### Records with scene code:
-- Begin --
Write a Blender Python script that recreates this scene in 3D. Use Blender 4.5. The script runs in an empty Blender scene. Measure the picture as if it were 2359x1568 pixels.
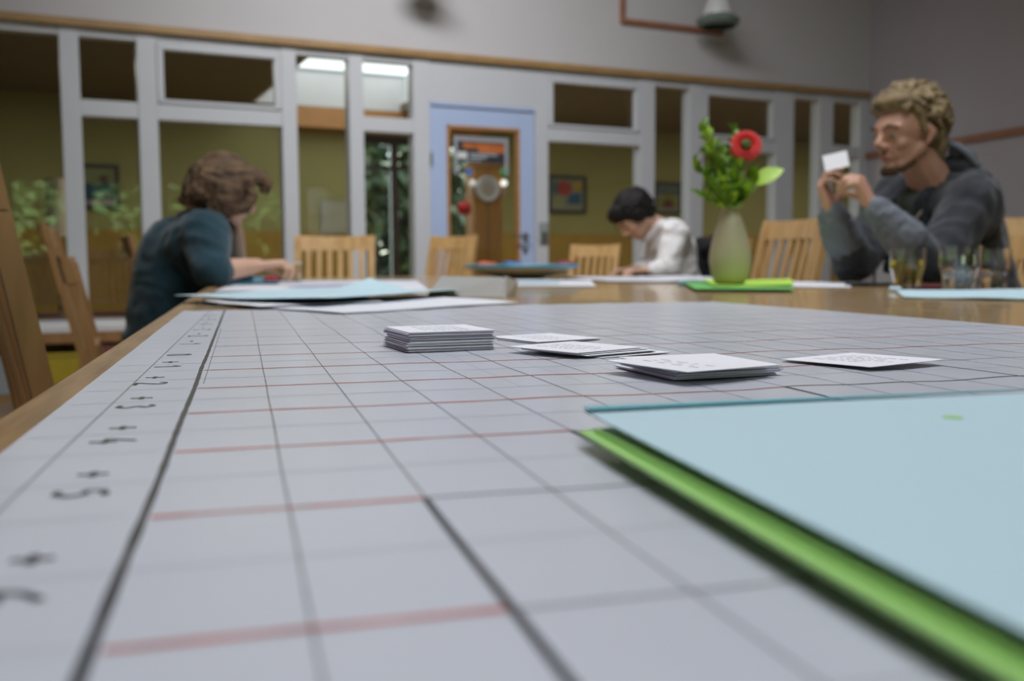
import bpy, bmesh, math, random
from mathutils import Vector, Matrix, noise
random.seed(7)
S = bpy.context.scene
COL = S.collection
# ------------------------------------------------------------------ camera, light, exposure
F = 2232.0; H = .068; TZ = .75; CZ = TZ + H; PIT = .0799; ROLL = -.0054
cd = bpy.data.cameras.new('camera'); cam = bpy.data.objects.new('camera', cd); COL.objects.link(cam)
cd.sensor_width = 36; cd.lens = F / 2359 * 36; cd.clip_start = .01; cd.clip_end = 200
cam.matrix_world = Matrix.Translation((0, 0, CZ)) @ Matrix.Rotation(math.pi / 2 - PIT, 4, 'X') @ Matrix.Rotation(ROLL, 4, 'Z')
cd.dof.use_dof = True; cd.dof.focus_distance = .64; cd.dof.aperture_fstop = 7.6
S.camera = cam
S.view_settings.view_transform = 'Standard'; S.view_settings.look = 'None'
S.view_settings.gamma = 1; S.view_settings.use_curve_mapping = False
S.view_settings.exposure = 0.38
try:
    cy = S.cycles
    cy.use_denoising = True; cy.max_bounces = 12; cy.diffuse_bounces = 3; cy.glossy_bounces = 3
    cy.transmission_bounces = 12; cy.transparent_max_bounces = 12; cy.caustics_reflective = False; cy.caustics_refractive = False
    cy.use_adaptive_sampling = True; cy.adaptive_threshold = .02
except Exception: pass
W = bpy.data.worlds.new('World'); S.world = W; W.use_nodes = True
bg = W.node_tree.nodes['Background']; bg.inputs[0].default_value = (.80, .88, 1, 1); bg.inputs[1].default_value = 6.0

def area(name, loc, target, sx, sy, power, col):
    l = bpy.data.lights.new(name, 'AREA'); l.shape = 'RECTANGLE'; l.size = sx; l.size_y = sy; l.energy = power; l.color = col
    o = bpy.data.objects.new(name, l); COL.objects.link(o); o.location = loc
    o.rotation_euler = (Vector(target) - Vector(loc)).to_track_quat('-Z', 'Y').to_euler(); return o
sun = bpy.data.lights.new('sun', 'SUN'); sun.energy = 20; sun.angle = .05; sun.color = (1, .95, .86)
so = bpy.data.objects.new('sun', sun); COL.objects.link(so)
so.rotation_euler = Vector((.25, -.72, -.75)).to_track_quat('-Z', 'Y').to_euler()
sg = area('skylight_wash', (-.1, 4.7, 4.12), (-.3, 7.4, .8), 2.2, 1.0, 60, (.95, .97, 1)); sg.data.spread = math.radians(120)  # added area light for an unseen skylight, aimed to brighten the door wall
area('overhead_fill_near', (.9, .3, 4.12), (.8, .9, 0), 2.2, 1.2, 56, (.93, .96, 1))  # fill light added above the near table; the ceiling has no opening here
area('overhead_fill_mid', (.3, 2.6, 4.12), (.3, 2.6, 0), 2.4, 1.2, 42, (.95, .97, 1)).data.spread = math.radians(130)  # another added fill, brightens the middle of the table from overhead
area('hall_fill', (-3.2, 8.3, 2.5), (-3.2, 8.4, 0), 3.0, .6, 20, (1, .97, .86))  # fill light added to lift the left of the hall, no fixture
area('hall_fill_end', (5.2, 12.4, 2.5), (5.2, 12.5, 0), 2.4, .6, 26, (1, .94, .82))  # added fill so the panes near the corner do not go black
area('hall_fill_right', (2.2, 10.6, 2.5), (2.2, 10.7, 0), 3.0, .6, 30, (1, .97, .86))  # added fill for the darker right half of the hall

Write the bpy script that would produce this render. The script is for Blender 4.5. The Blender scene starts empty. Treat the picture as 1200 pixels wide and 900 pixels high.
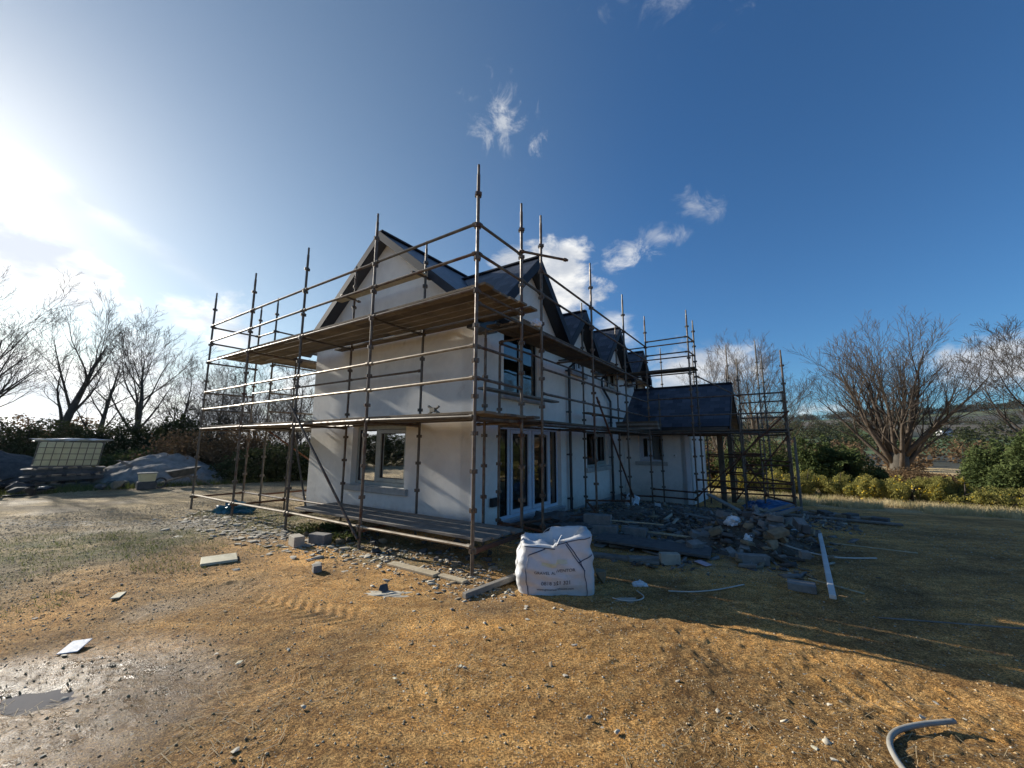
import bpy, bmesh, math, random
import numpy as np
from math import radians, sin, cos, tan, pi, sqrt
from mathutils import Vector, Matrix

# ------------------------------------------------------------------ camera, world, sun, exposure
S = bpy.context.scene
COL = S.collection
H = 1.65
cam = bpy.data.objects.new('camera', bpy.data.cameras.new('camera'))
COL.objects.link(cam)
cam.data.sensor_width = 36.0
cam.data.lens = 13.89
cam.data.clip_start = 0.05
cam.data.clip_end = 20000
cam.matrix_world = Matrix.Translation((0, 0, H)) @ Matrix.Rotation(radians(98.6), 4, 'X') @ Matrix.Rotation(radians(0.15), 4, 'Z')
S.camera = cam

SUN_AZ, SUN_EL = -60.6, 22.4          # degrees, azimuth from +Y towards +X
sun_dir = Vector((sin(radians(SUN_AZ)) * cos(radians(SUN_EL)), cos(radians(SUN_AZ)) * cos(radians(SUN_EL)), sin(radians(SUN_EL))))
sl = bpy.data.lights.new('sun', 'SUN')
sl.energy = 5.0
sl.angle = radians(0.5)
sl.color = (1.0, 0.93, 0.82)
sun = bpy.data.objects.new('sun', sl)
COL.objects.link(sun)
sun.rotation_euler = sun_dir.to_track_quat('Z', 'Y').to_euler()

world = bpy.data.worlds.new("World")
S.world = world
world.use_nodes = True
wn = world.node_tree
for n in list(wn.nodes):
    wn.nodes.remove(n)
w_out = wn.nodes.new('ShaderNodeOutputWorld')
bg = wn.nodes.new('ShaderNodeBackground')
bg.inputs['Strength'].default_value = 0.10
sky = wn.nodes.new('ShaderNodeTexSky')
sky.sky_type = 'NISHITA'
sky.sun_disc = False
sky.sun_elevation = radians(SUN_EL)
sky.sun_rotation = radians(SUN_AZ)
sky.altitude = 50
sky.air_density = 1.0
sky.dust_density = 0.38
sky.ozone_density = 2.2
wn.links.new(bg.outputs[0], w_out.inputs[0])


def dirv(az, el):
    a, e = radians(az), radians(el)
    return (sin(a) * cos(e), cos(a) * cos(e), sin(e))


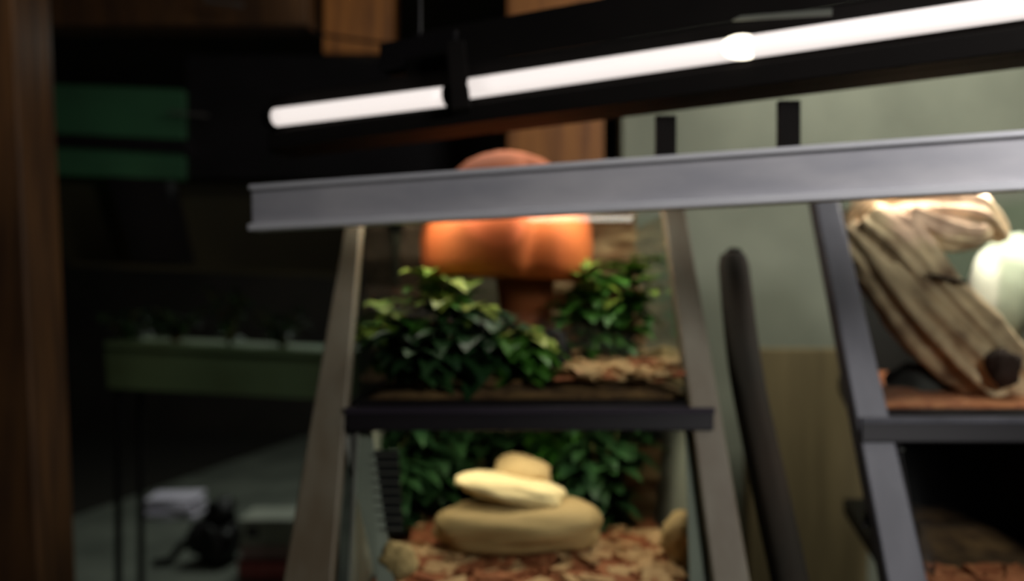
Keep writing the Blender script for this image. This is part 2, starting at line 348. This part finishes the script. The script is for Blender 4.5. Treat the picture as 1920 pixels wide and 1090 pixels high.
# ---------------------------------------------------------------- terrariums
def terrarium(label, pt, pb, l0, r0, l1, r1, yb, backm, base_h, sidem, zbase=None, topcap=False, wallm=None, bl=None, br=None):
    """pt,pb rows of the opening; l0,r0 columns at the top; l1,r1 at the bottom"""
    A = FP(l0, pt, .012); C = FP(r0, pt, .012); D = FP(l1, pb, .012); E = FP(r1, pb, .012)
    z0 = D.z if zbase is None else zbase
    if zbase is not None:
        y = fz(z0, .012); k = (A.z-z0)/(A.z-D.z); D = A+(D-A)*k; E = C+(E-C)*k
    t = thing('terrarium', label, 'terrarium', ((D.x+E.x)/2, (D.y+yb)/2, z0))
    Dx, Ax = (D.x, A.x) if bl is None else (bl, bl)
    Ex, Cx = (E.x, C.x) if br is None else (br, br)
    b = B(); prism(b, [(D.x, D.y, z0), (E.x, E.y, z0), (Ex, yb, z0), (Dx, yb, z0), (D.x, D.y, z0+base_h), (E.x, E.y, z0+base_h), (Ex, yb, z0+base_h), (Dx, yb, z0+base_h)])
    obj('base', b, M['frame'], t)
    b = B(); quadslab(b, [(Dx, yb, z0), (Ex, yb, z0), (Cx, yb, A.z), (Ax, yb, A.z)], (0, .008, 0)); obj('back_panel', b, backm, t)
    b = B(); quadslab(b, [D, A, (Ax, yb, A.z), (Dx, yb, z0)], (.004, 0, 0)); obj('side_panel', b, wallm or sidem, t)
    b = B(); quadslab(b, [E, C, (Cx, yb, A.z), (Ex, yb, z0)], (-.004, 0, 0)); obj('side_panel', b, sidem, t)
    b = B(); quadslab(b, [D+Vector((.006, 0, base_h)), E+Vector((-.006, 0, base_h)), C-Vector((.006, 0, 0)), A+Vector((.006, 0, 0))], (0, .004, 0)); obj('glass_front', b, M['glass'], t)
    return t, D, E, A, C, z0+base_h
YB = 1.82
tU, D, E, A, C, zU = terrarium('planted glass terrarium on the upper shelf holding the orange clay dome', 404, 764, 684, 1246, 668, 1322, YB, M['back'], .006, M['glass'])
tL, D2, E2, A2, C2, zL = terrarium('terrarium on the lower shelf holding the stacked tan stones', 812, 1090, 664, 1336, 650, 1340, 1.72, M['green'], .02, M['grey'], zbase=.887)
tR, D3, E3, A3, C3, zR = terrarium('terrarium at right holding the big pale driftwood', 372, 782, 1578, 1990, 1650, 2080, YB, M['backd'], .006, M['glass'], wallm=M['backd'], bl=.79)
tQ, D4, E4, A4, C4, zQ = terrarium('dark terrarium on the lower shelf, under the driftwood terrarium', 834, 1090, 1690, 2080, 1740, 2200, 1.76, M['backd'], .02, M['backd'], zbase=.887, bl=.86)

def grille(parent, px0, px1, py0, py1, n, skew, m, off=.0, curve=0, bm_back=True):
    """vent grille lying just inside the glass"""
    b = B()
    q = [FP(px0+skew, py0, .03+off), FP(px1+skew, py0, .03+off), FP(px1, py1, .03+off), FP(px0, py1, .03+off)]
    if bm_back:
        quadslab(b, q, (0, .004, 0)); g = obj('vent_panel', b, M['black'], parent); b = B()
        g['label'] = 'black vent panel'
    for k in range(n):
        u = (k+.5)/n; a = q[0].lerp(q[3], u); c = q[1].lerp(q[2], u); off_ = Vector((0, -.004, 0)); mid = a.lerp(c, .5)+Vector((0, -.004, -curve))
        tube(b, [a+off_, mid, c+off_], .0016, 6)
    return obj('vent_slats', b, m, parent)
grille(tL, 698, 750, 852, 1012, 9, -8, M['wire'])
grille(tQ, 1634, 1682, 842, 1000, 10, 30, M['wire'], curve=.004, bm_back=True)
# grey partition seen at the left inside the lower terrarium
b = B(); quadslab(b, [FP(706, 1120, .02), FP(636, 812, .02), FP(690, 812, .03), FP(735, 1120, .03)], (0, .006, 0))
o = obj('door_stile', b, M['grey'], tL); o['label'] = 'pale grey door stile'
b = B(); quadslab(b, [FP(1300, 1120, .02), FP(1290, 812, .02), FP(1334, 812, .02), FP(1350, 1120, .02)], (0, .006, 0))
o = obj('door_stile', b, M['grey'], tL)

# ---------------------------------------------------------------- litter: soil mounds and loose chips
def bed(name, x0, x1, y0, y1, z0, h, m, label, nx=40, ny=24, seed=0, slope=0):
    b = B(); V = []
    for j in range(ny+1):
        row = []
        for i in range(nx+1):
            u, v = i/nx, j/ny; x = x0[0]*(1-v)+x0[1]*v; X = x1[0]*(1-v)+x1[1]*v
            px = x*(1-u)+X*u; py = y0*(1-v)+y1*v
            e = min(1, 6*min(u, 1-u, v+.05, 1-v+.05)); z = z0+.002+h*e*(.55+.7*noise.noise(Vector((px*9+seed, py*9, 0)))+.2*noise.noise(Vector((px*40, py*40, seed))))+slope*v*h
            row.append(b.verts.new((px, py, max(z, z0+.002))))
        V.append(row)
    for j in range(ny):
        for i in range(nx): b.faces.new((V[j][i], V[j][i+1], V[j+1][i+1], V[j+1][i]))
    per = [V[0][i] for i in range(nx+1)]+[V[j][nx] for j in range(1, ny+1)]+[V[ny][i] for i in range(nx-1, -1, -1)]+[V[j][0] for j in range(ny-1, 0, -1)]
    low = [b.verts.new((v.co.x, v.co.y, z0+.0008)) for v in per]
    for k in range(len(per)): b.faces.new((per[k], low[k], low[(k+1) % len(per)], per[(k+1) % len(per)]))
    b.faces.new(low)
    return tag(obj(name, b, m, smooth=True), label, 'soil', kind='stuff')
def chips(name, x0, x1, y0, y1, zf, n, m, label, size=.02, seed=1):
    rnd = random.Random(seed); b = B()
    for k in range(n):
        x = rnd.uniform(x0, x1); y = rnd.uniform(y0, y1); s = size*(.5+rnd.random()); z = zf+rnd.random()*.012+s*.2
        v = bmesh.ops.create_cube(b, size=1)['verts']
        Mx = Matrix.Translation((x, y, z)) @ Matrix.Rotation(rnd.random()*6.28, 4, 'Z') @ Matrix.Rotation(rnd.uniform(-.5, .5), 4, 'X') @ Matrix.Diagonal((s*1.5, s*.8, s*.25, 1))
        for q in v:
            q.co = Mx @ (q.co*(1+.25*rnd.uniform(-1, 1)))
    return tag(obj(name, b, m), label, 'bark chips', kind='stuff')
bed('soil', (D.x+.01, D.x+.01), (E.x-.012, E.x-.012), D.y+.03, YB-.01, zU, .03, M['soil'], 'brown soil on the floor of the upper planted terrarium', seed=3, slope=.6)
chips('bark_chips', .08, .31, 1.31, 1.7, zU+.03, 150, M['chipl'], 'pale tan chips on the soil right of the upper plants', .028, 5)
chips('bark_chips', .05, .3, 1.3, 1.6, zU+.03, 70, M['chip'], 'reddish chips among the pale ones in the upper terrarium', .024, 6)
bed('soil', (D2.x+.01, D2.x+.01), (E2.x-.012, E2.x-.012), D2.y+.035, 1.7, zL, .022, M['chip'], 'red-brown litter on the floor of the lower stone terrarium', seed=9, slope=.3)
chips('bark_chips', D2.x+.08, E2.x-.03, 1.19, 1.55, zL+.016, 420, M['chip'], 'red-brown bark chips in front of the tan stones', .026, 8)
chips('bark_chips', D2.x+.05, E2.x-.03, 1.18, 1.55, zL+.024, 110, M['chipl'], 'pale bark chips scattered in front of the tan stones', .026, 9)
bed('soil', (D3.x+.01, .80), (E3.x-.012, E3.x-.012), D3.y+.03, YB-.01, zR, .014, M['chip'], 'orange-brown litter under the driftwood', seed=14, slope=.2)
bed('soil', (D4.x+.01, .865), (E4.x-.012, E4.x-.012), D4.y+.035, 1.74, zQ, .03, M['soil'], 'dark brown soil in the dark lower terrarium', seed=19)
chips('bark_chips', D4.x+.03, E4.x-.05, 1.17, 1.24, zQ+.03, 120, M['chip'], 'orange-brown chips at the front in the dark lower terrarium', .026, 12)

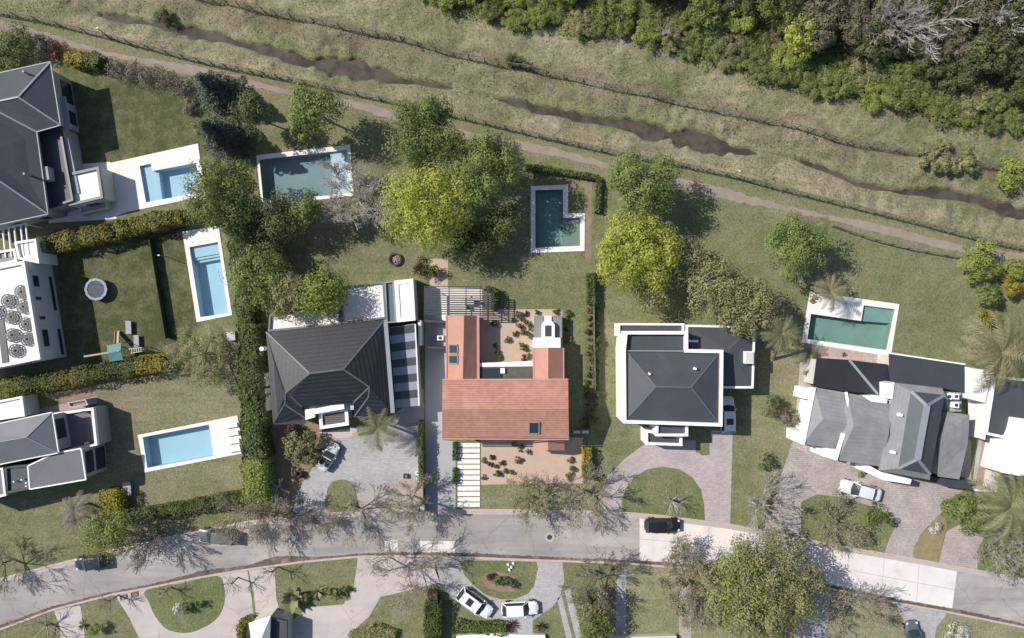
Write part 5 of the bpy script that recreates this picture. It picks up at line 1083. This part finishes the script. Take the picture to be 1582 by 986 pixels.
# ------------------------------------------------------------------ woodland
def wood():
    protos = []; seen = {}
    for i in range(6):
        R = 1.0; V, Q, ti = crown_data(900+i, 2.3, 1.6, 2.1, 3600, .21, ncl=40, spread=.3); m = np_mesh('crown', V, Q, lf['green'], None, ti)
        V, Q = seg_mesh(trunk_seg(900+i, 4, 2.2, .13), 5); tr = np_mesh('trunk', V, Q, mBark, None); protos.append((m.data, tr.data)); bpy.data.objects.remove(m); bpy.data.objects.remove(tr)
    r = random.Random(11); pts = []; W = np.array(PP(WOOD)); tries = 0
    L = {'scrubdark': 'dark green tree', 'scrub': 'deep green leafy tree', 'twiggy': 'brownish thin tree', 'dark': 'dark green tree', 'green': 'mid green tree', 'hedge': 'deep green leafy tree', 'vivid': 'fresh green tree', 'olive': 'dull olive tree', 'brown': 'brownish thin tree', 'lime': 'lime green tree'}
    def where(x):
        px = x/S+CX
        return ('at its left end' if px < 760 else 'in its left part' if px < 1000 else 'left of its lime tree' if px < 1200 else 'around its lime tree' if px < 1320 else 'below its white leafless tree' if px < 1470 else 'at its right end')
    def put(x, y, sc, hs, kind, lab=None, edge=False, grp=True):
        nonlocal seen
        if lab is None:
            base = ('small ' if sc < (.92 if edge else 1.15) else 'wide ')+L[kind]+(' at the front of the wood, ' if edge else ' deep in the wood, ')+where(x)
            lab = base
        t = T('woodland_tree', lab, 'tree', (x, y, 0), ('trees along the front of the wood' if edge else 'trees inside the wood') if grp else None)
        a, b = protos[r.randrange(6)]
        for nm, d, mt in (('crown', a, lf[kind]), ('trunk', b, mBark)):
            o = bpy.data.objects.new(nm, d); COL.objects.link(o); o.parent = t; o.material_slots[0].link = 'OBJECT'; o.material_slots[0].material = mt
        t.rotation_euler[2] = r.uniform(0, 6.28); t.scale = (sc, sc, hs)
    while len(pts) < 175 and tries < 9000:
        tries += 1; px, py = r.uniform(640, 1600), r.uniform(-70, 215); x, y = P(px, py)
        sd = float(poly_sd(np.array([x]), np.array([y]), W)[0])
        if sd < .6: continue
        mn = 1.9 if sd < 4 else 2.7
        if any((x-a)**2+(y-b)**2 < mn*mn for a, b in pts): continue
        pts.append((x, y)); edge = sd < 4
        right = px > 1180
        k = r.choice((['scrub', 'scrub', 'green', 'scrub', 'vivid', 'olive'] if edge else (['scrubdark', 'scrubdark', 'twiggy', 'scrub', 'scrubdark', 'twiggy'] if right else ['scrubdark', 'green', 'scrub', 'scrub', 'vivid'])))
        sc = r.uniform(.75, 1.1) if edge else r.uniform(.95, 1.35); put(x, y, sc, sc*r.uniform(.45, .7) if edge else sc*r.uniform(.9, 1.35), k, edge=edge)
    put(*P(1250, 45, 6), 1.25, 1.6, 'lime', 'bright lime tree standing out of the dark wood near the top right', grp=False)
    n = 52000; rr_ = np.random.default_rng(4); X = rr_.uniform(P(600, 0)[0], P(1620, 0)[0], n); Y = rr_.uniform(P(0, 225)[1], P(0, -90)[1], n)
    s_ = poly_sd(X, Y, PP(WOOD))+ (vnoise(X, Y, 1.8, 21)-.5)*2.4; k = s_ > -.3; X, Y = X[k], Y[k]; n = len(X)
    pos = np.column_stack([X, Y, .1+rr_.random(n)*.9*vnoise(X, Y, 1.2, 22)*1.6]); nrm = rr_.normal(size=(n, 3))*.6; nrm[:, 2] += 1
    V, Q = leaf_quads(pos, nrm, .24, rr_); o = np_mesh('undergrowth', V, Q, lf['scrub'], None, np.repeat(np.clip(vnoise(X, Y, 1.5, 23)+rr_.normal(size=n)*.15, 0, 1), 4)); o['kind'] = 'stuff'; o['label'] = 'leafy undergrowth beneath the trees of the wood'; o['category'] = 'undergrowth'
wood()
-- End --
### Exercise details:
Begin at the first line of the records and please reproduce every line exactly through the one containing "bg = W.node_tree.nodes['Background'];", leaving all pictures out.

### Finished task:
Write a Blender Python script that recreates this scene in 3D. Use Blender 4.5. The script runs in an empty Blender scene. Measure the picture as if it were 2359x1568 pixels.
import bpy, bmesh, math, random
from mathutils import Vector, Matrix, noise
random.seed(7)
S = bpy.context.scene
COL = S.collection
# ------------------------------------------------------------------ camera, light, exposure
F = 2232.0; H = .068; TZ = .75; CZ = TZ + H; PIT = .0799; ROLL = -.0054
cd = bpy.data.cameras.new('camera'); cam = bpy.data.objects.new('camera', cd); COL.objects.link(cam)
cd.sensor_width = 36; cd.lens = F / 2359 * 36; cd.clip_start = .01; cd.clip_end = 200
cam.matrix_world = Matrix.Translation((0, 0, CZ)) @ Matrix.Rotation(math.pi / 2 - PIT, 4, 'X') @ Matrix.Rotation(ROLL, 4, 'Z')
cd.dof.use_dof = True; cd.dof.focus_distance = .64; cd.dof.aperture_fstop = 7.6
S.camera = cam
S.view_settings.view_transform = 'Standard'; S.view_settings.look = 'None'
S.view_settings.gamma = 1; S.view_settings.use_curve_mapping = False
S.view_settings.exposure = 0.38
try:
    cy = S.cycles
    cy.use_denoising = True; cy.max_bounces = 12; cy.diffuse_bounces = 3; cy.glossy_bounces = 3
    cy.transmission_bounces = 12; cy.transparent_max_bounces = 12; cy.caustics_reflective = False; cy.caustics_refractive = False
    cy.use_adaptive_sampling = True; cy.adaptive_threshold = .02
except Exception: pass
W = bpy.data.worlds.new('World'); S.world = W; W.use_nodes = True
bg = W.node_tree.nodes['Background']; bg.inputs[0].default_value = (.80, .88, 1, 1); bg.inputs[1].default_value = 6.0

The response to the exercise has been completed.